From Christendom to Apostolic Mission makes clear for us the primary task that lies ahead for the Church:
The main evangelistic task in an apostolic age, a task that also needs to be directed at many within the Church, is the presentation of the Gospel in such a way that the minds of its hearers can be given the opportunity to be transformed, converted from one way of looking at the world to a different way (See p. 65).
Monsignor Shea and his collaborators will surely agree that evangelists cannot give what they do not first have themselves. And that is why our success in the apostolic age will rest, not solely, but in the first place, on an authentic renewal of the liturgy and its music so that our parish liturgical celebrations can truly become epicenters for the formation and commissioning of missionary disciples.
Our Opportunity
The fourth pastoral strategy given in the book, entitled “Establishing and strengthening practices that incarnate the Christian vision” concludes with a further challenge that we face, while also offering us a profound opportunity and invitation:
At a time of Christendom’s wane, the liturgical reforms of Vatican II were an attempt to reinvigorate the liturgy with the potency of holding together an alternative vision of the world. That purpose was unfortunately subverted by much post-Vatican II liturgical experimentation, which went instead in the direction of embracing and incarnating the visible and secular vision of the broader society. Our liturgical practice demands thoughtful attention if it is to serve as the centerpiece of an incarnate Christian culture (See p. 51).

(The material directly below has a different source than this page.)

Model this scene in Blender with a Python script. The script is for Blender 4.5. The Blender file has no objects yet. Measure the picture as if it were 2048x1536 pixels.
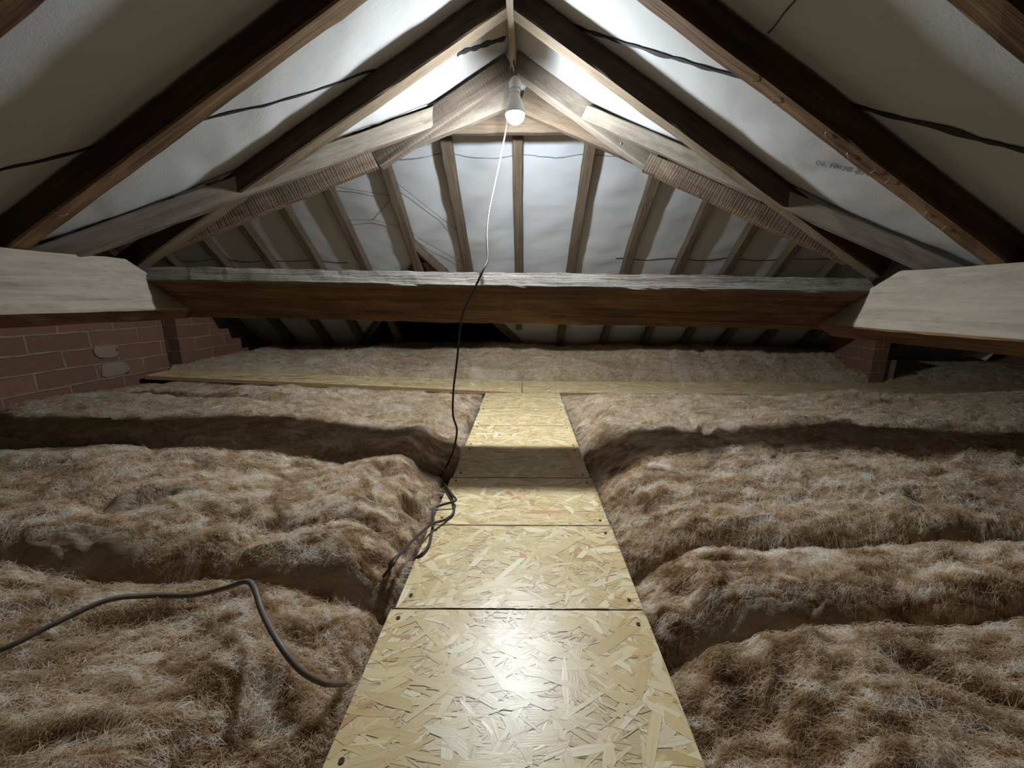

In other words, the aims of the council for the authentic renewal of the liturgy are far from being fully realized in the Church today. Rather than serving as a radiant sacramental embodiment of an alternative vision of the world in our secular time, our celebrations of the liturgy all too often have become instead a faint echo of the secular culture, actually reinforcing a secular imaginative vision rather than radiating a radically different, Christian one. Perhaps more unfortunately, this situation has caused many—and especially those in the younger generations—to lose interest in the unique and transformative worldview that the Church has to offer, with many of them fully abandoning the practice of the faith.
But we should not lose hope. Happily, the Church has already given us a plan for the authentic renewal of the liturgy, and all of the resources needed to execute it are readily available to us. The blueprint can be found in the writings of the classical Liturgical Movement, the Church’s documents on liturgy and music from the 20th century, Sacrosanctum Concilium of Vatican II, Sacramentum Caritatis of Pope Benedict XVI, and also in Desiderio Desideravi of Pope Francis.
Our coming apostolic age has the advantage of a 2000-year history with untold riches that are ready for the taking. They are Christendom’s gift to us—our inheritance, ready to be recovered and put to use in our parishes today. Unlike the initial apostolic age, we are not starting from square one or even starting over. New tools and resources like the Source & Summit Missal and Digital Platform have been thoughtfully developed, taking full advantage of the tools and technology available to us in our times, in order to assist parishes like yours in the task of elevating the liturgy in the apostolic age. Thousands of parishes across the country are already making tremendous progress in this effort, and are bearing great fruit. As we continue on our journey from Christendom to Apostolic Mission, may your parish be one of them.